Word for word, repeat the entries, minus the pictures.
─── Information provided ───
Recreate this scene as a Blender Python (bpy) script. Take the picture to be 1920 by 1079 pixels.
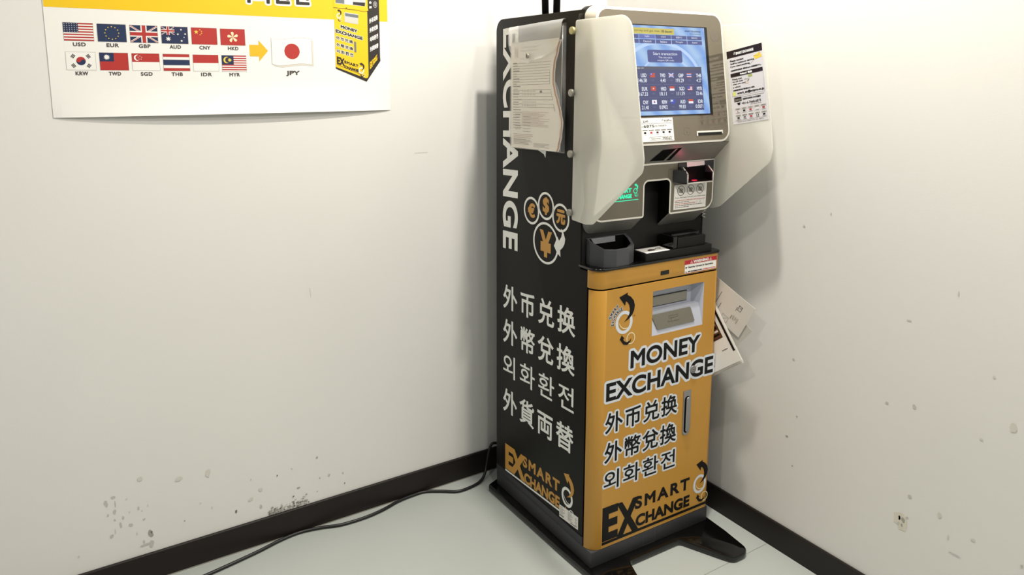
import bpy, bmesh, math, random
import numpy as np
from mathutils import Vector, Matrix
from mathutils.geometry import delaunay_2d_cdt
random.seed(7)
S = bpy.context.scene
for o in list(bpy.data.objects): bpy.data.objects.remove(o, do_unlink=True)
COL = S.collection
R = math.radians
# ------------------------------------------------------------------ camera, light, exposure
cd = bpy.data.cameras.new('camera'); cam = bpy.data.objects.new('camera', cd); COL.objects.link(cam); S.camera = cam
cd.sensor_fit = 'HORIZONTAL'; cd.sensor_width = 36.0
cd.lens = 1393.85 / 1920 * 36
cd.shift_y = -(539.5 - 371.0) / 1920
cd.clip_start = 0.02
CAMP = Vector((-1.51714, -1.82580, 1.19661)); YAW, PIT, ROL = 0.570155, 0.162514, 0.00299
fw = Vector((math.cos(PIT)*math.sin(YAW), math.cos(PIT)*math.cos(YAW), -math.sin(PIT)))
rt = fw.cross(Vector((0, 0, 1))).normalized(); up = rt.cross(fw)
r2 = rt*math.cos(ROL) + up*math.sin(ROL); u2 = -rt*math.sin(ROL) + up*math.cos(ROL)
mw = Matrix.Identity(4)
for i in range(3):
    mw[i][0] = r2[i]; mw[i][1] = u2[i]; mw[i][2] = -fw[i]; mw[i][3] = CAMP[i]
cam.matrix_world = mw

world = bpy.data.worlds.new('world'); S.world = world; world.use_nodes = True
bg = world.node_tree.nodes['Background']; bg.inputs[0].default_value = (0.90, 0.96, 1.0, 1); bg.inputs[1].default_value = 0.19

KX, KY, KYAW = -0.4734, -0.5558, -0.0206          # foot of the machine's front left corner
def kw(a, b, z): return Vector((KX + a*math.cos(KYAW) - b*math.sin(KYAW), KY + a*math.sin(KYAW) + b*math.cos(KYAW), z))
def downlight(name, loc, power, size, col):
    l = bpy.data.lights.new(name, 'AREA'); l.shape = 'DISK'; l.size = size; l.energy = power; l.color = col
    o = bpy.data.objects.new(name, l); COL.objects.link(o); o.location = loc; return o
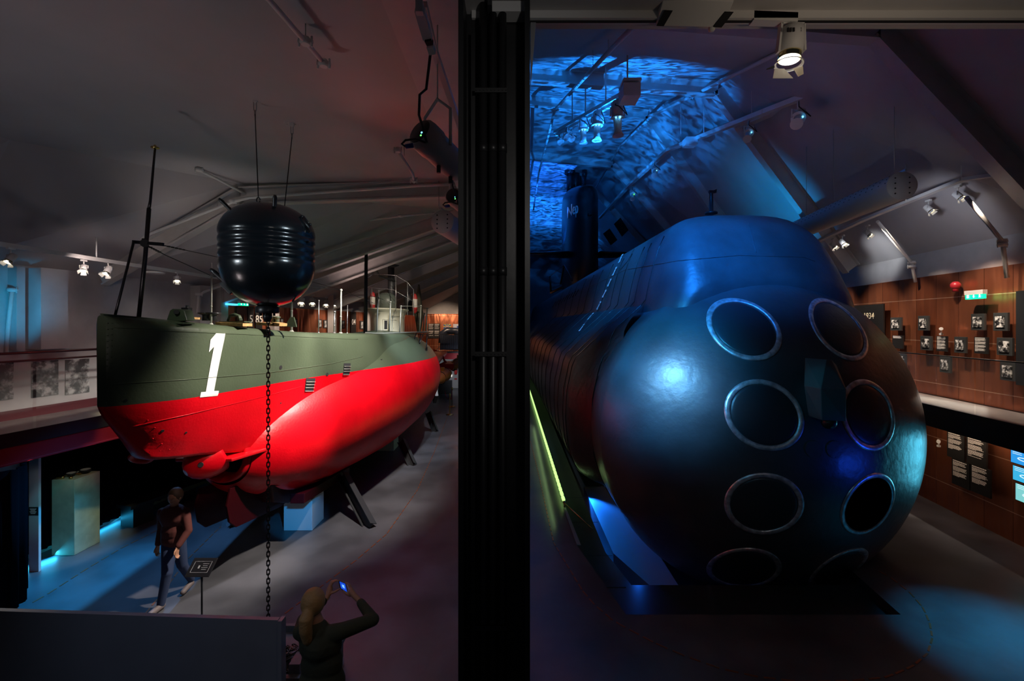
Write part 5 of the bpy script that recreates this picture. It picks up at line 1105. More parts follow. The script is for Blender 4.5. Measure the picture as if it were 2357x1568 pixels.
───
Response to the task |
Recreate this scene as a Blender Python (bpy) script. Take the picture to be 1920 by 1079 pixels.
import bpy, bmesh, math, random
import numpy as np
from mathutils import Vector, Matrix
from mathutils.geometry import delaunay_2d_cdt
random.seed(7)
S = bpy.context.scene
for o in list(bpy.data.objects): bpy.data.objects.remove(o, do_unlink=True)
COL = S.collection
R = math.radians
# ------------------------------------------------------------------ camera, light, exposure
cd = bpy.data.cameras.new('camera'); cam = bpy.data.objects.new('camera', cd); COL.objects.link(cam); S.camera = cam
cd.sensor_fit = 'HORIZONTAL'; cd.sensor_width = 36.0
cd.lens = 1393.85 / 1920 * 36
cd.shift_y = -(539.5 - 371.0) / 1920
cd.clip_start = 0.02
CAMP = Vector((-1.51714, -1.82580, 1.19661)); YAW, PIT, ROL = 0.570155, 0.162514, 0.00299
fw = Vector((math.cos(PIT)*math.sin(YAW), math.cos(PIT)*math.cos(YAW), -math.sin(PIT)))
rt = fw.cross(Vector((0, 0, 1))).normalized(); up = rt.cross(fw)
r2 = rt*math.cos(ROL) + up*math.sin(ROL); u2 = -rt*math.sin(ROL) + up*math.cos(ROL)
mw = Matrix.Identity(4)
for i in range(3):
    mw[i][0] = r2[i]; mw[i][1] = u2[i]; mw[i][2] = -fw[i]; mw[i][3] = CAMP[i]
cam.matrix_world = mw

world = bpy.data.worlds.new('world'); S.world = world; world.use_nodes = True
bg = world.node_tree.nodes['Background']; bg.inputs[0].default_value = (0.90, 0.96, 1.0, 1); bg.inputs[1].default_value = 0.19

KX, KY, KYAW = -0.4734, -0.5558, -0.0206          # foot of the machine's front left corner
def kw(a, b, z): return Vector((KX + a*math.cos(KYAW) - b*math.sin(KYAW), KY + a*math.sin(KYAW) + b*math.cos(KYAW), z))
def downlight(name, loc, power, size, col):
    l = bpy.data.lights.new(name, 'AREA'); l.shape = 'DISK'; l.size = size; l.energy = power; l.color = col
    o = bpy.data.objects.new(name, l); COL.objects.link(o); o.location = loc; return o
Write part 5 of the bpy script that recreates this picture. It picks up at line 1105. More parts follow. The script is for Blender 4.5. Measure the picture as if it were 2357x1568 pixels.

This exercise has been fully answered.